Saturday, January 7, 2012

CES: This Year, It's The Consumer Experience Show

“CES has outgrown its name,” Hasker said in an interview with FORBES last week. “Rather than being a conference on consumer appliances, it’s become a show about consumer experience..” His basic thesis: the success of any particular device is predicated on the experience provides through apps and contents rather than device features.
In other words, you can’t just produce technically astonishing devices: success or failure depends on giving consumers the ability to watch great content and run useful applications.
Social integration
Steve Hasker: It's about the experience.
Hasker thinks the integration of social media into consumer device experiences could be the single biggest trend at CES 2012. He sees social media as providing both disruption and compliment to audio and video content. Facebook, Twitter, Weibo, Orkut – all in various ways are pushing the social media experience into the video and audio content sector. In some ways, he says, the social sites stand to disrupt the profit pools available to the content providers.
“We prefer to choose our audio and video based on what our friends are recommending, rather than that which is pushed on us or we randomly discover ourselves,” he contends. With 800 million people on Facebook alone, and millions more on other social sites, he says, there’s a resource in place to allow people to get recommendations from peers “on a massive scale.”
Hasker’s view is that all of this will end up being good news for owners of premium content. “We’d argue that we are in the golden age of content,” he says. “There’s been an explosion of devices and viewing occasions.” He notes that the number of hours people spend watching video content is increasing – and that socially enabling content will further the trend.

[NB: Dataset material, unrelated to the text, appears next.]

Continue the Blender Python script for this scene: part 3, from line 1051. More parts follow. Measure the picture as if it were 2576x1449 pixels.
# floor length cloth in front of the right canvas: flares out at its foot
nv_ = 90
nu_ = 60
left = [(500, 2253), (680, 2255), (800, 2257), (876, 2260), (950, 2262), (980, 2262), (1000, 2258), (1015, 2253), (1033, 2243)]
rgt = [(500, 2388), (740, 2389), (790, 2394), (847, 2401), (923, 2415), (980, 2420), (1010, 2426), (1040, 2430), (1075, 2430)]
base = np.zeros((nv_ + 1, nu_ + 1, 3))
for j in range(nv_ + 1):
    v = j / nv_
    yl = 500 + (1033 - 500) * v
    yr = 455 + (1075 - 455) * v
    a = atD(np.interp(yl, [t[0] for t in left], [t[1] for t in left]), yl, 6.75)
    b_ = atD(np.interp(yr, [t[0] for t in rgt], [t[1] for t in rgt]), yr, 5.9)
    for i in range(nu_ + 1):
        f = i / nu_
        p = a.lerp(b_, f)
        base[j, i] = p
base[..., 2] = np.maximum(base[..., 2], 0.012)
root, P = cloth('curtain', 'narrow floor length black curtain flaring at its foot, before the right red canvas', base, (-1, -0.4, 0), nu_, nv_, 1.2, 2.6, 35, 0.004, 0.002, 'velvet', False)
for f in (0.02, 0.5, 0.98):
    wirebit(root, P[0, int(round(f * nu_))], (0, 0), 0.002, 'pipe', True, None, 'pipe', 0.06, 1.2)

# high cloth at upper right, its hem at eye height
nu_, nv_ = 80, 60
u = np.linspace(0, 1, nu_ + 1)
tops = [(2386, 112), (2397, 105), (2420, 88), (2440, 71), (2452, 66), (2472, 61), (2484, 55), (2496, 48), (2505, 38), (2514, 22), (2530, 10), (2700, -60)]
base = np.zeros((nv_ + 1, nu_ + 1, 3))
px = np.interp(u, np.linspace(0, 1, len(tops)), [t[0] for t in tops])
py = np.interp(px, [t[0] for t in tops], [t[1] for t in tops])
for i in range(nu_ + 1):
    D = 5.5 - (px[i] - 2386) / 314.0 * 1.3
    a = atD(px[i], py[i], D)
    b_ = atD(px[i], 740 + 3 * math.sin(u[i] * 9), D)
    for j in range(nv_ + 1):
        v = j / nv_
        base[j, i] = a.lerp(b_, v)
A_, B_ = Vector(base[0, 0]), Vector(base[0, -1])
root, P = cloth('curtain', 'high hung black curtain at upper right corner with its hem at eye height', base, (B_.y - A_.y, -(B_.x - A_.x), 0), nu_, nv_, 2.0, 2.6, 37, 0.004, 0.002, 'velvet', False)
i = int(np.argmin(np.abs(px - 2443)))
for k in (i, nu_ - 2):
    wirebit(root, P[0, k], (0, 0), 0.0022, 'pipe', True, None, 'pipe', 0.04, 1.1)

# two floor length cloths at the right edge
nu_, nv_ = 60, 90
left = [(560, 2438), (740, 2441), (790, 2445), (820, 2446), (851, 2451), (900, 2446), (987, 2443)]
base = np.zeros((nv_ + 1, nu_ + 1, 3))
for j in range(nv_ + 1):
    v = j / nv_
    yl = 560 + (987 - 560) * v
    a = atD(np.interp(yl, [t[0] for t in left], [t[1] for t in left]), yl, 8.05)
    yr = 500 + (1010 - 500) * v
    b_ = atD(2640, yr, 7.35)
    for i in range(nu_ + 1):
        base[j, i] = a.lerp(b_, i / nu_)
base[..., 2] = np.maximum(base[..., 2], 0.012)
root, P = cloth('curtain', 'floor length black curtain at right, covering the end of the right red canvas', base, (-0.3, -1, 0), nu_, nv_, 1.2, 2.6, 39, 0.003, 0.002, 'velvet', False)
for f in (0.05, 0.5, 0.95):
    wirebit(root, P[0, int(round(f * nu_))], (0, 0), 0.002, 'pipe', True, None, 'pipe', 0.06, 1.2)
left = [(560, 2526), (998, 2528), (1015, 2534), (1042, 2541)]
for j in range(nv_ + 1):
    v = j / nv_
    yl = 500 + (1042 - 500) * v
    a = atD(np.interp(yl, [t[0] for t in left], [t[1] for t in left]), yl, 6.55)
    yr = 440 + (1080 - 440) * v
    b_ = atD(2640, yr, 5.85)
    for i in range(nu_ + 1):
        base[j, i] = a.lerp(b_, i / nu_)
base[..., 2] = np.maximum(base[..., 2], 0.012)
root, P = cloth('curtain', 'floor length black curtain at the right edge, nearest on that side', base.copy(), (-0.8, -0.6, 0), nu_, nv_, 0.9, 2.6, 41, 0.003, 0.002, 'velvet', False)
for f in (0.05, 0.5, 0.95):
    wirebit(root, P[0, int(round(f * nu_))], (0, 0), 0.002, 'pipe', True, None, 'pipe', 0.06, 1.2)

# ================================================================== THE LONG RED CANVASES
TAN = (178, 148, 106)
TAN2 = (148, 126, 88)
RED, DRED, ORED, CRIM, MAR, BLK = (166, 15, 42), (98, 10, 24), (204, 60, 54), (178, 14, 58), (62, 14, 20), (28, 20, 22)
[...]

And he thinks that there will be good alternatives for content owners to monetize their stuff. He expects a range of business models to emerge. “Major markets and CMOs have woken up to social media,” he says. “You can see that in Facebook’s advertising numbers. But also increasingly iTunes has taught us to seamlessly pay for content we like.”
Hasker is a little more bullish on the emergence of a la carte models over the all-you-can-eat approached offered by subscription services like Netflix. In the case of Netflix, he says, there are “a relatively small number of people consuming a lot of the content.”